Transcribe the material from its first line onward, ending with the line that contains "COL = SC.collection" and adding nothing beyond it.
— START OF MATERIAL —
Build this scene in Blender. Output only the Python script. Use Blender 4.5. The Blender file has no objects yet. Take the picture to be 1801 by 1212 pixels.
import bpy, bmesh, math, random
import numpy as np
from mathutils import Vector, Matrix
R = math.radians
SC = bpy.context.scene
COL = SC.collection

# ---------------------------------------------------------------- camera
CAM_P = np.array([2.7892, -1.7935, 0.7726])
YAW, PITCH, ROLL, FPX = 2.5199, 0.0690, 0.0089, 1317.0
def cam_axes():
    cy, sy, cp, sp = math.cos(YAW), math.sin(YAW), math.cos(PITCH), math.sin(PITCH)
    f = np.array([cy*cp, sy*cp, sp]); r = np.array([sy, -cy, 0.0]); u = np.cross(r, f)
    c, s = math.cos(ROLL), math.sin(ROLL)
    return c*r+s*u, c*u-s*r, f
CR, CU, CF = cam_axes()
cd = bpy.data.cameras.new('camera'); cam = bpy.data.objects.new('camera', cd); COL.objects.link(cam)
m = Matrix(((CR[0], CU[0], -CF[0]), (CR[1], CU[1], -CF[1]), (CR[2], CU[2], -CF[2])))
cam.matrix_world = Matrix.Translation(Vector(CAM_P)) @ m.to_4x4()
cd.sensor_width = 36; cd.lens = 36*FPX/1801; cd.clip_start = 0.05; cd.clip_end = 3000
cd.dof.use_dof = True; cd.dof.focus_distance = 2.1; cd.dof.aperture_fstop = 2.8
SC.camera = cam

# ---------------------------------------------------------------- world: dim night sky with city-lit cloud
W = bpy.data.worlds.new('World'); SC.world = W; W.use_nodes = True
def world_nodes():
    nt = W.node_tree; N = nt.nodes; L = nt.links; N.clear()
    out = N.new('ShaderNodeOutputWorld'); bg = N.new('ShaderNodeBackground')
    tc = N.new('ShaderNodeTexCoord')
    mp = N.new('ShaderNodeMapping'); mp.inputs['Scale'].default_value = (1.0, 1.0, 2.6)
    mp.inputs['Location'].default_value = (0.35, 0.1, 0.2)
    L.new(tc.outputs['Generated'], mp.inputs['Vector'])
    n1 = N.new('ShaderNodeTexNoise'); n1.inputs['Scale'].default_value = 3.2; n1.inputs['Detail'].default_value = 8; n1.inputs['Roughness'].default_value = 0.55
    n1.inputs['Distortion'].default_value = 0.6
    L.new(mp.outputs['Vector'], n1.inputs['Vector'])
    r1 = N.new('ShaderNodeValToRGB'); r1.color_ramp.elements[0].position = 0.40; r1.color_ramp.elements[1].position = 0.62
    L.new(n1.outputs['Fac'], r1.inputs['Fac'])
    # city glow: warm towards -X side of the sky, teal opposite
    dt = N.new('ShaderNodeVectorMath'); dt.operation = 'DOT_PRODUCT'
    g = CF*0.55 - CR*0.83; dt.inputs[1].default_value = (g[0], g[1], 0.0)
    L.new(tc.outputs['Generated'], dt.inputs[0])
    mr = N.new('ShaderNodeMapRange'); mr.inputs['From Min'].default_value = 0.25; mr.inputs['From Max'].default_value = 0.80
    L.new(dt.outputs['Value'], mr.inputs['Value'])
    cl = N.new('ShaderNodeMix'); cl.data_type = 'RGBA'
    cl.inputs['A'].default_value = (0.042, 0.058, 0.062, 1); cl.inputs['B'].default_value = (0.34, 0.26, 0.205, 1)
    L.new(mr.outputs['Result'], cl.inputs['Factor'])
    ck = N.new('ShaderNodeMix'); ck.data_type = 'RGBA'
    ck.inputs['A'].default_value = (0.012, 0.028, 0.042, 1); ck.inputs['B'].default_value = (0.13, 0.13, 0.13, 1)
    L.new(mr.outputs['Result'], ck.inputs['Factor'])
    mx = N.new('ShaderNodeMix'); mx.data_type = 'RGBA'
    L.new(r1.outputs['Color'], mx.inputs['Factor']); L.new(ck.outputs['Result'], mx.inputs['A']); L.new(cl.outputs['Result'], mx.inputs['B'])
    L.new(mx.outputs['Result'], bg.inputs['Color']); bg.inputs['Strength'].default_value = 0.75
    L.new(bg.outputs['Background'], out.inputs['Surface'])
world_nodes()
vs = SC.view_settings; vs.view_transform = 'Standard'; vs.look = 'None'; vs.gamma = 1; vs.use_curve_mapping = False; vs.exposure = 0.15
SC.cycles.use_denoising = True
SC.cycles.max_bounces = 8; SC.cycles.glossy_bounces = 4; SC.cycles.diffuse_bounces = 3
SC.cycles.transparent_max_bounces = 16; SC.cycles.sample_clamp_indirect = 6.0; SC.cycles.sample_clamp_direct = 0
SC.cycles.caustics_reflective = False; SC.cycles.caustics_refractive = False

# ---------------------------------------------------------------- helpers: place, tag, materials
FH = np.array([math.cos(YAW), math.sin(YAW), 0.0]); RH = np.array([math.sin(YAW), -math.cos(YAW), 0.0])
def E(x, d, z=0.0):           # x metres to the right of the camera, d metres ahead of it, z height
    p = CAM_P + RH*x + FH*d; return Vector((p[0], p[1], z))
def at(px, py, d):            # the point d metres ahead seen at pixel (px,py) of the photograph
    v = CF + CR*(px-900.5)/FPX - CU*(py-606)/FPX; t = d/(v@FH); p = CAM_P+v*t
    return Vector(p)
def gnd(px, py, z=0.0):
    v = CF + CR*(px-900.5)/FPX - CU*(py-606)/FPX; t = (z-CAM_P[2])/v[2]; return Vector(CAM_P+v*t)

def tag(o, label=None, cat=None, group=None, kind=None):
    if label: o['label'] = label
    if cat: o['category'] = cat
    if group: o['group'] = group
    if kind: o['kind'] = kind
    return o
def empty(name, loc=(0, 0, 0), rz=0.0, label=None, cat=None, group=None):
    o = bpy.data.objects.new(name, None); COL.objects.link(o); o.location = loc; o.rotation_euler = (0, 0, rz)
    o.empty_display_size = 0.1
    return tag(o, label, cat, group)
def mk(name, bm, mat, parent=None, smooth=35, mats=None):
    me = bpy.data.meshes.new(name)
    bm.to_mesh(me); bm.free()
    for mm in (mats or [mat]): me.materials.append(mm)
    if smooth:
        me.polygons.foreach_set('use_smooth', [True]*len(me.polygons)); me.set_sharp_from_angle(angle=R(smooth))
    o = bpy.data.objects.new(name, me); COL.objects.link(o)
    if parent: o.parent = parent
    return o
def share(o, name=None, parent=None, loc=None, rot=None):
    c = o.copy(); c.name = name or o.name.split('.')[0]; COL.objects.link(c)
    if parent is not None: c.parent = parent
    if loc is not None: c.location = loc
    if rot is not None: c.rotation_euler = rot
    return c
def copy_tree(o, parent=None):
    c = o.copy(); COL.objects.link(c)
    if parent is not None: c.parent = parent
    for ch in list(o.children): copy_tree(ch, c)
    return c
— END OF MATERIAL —
[REPLY TO THE EXERCISE]
Build this scene in Blender. Output only the Python script. Use Blender 4.5. The Blender file has no objects yet. Take the picture to be 1801 by 1212 pixels.
import bpy, bmesh, math, random
import numpy as np
from mathutils import Vector, Matrix
R = math.radians
SC = bpy.context.scene
COL = SC.collection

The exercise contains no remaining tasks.